Plus que de l'indifférence, Detachment produit un sentiment de gâchis perpétuel. Malgré une brochette d'acteurs d'habitude excellents, tels que Marcia Gay Harden (vue chez Eastwood) et James Caan, le peu d'espace qui leur est réservé et leurs rôles caricaturaux ne leur permettent pas de briller. Même Adrien Brody semble dépourvu de la finesse et l'intensité qui l'habitait dans Le pianiste. La scènes finale, où Barthes lit un extrait de La chute de la maison Usher sur les images d'un lycée désert fantasmagorique, aux couloirs jonchés de copies pareilles à des feuilles mortes, porte quant à elle une puissance visuelle assez remarquable pour ne pas laisser penser que Kaye est capable de nous offrir mieux que ce film brouillon.

03/02/2012

Something for the weekend : Hanezu, l'esprit des montagnes / Sur la planche

Hanezu, l'esprit des montagnes : 2,5 / 5
Sur la planche : 4 / 5

Si le public fait déjà un triomphe en salles à La vérité si je mens 3 ! qui a réalisé un très bon démarrage avec 400 000 entrées, je vais quant à moi vous parler de deux films sortis cette semaine et dont la sortie est beaucoup plus confidentielle. Soit Hanezu, l'esprit des montagnes de la japonaise Naomi Kawase et Sur la planche de la marocaine Leïla Kilani, deux propositions de cinéma originales et radicales. Les deux cinéastes ont en commun une expérience dans le documentaire . Cependant alors que la place de Kawase dans le cinéma de fiction a été confortée par les honneurs reçus à Cannes (caméra d'or en 1997 pour son premier film Suzaku, puis grand prix du jury en 2007 pour La  forêt de Mogari) il s'agit pour Kilani de son premier long métrage de fiction présenté cette année au même festival. Mais entre le film de la cinéaste de fiction expérimentée et celui de la nouvelle venue, le plus convaincant n'est pas celui que l'on croirait.



Hanezu, l'esprit des montagnes suit l'histoire d'une femme dans une campagne japonaise qui trompe l'ennui de sa vie de couple tranquille avec un amant sculpteur et passionné.

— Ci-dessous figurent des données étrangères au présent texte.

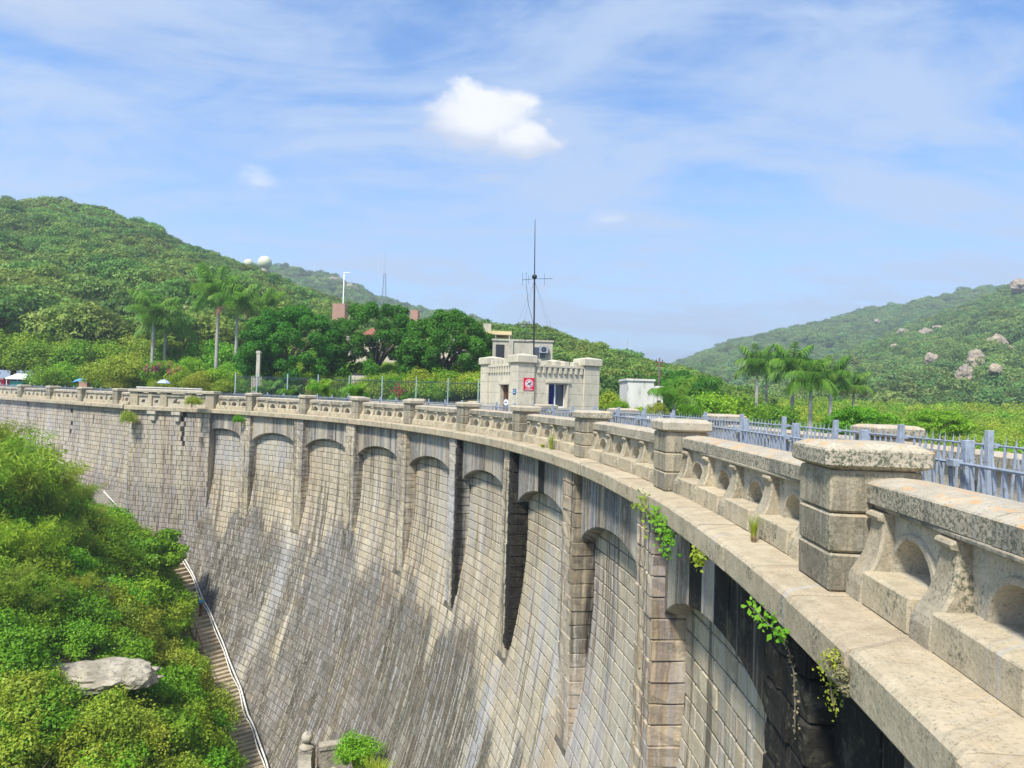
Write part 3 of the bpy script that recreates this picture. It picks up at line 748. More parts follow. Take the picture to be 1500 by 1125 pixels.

Une histoire d'adultère banal en somme, auquel vient s'ajouter la complication d'une grossesse.  Mais les conflits occasionnés par ce bouleversement ne sont pas ce qui intéresse vraiment Kawase, mais plutôt ce en quoi la situation vécue par ses personnages renvoie à un passé historique voire ancestral qui influe sur le présent. Nimbé de mystère, à l'écoute d'une nature habitée par les dieux et les esprits, Hanezu, l'esprit des montagnes offre quelques moments d'une beauté cinématographique incontestable : des corps nus filmés dans une caverne sombre où l'on entend résonner leur souffle devenu surnaturel, le surgissement de fantômes de soldats japonais côtoyant les vivants en plein jour. L'exploration de Kawase du passé du Japon, à partir des ruines déterrées de son ancienne capitale, est un projet passionnant. Malheureusement, si Kawase a un don indéniable pour l'esthétique et la création d'ambiances intrigantes, le film pâtit d'un manque de dramaturgie ou d'un discours plus abouti. Tel quel, Hanezu, l'esprit des montagnes est un film sensoriel qui tourne un peu à vide jusqu'à la répétition lassante d'images peu à peu privées de leur puissance singulière.


Loin du lyrisme fantastique de Hanezu, Sur la planche est une plongée dans la réalité des classes ouvrières de Tanger, mis en scène dans un naturalisme tendu qui évoque le style des frères Dardenne. Avec la voix off de son héroïne arrêtée par la police dès la première minute et une narration qui décrit alors les semaines qui ont conduit à cette chute, Leïla Kilani donne aussi à son film une forme de polar qui le rapproche du cinéma de Jacques Audiard. Babia, jeune femme travaillant dans une usine de crevettes le jour , dont l'odeur lui colle à la peau, s'échappe de son quotidien sordide et dégradant la nuit en délestant avec une amie des hommes qu'elle séduit : pour ces excursions, elle s'invente ouvrière dans le textile, travailleuse dans la zone franche d'exportation à laquelle elle n'a pas accès. Soufia Issami l'incarne avec une énergie bouillonnante, à l'image du flot saccadé de mots qui semble se déverser d'elle tel un trop plein .Interprété par des actrices non professionnelles dont on a l'impression qu'elles jouent leurs propres rôles, Sur la planche est parcouru d'une urgence, une immédiateté brute dans lequel le spectateur est pris avec les personnages. Fenêtre sur un monde peu connu proche du documentaire, l'œuvre de Kilani trouve aussi un souffle romanesque dans sa description d'un groupe de jeunes femmes, ombres nocturnes  qui s'imaginent un temps que le monde leur appartient. Trouvant un équilibre juste entre réalisme et imaginaire, Sur la planche est un beau film essentiel avec un véritable enjeu, qualité qui manque à Hanezu, l'esprit des montagnes.